The Board of Education for Maine Township High School District 207 approved a bid for a summer construction project at Maine South High School at its May board meeting.
The summer project will entail emergency roof repairs for a section of the roof that covers the athletics entrance lobby. Repairs will include a temporary roof and take two summers to complete. Construction is expected to begin May 28.
In a letter from the Director of Facilities David Ulm to Superintendent Ken Wallace and Assistant Superintendent Mary Kalou, Ulm wrote that there have been persistent leaks on that portion of the roof even after previous repairs were made. Ulm said testing found the insulation under the roof to be saturated and dripping. He added that leaks subsided in the winter, but came back in the spring.
“The need to do this project now, rather than wait… was not apparent until the beginning of April,” Ulm wrote in his letter.
“At this point we have determined the best course of action is to perform a removal of all of the insulation,” Ulm said in his letter. “Then we will install a temporary roof this year, and then next summer we will install the permanent roof.”

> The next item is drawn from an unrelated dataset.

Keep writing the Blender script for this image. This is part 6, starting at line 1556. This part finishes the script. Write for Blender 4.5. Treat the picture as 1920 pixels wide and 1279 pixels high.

Ulm said the reason that construction will take take two summers to complete is because the removal and reinstallation of the HVAC system will exceed the summer work window.
The budget estimate for the project was for $170,000 and the Board of Education approved a construction bid costing $119,00 from Anthony Roofing, a Tecta America company, of Aurora. Construction for the summer project is expected to end on Aug. 3.
When Kalou presented the bid to the board, she said the project was not anticipated. At the beginning of the 2023-2024 school year, the district had completed about $250 million of construction and renovations on its three schools, including Maine South. Maine South received between $82 million and $85 million for renovations and improvements at that time.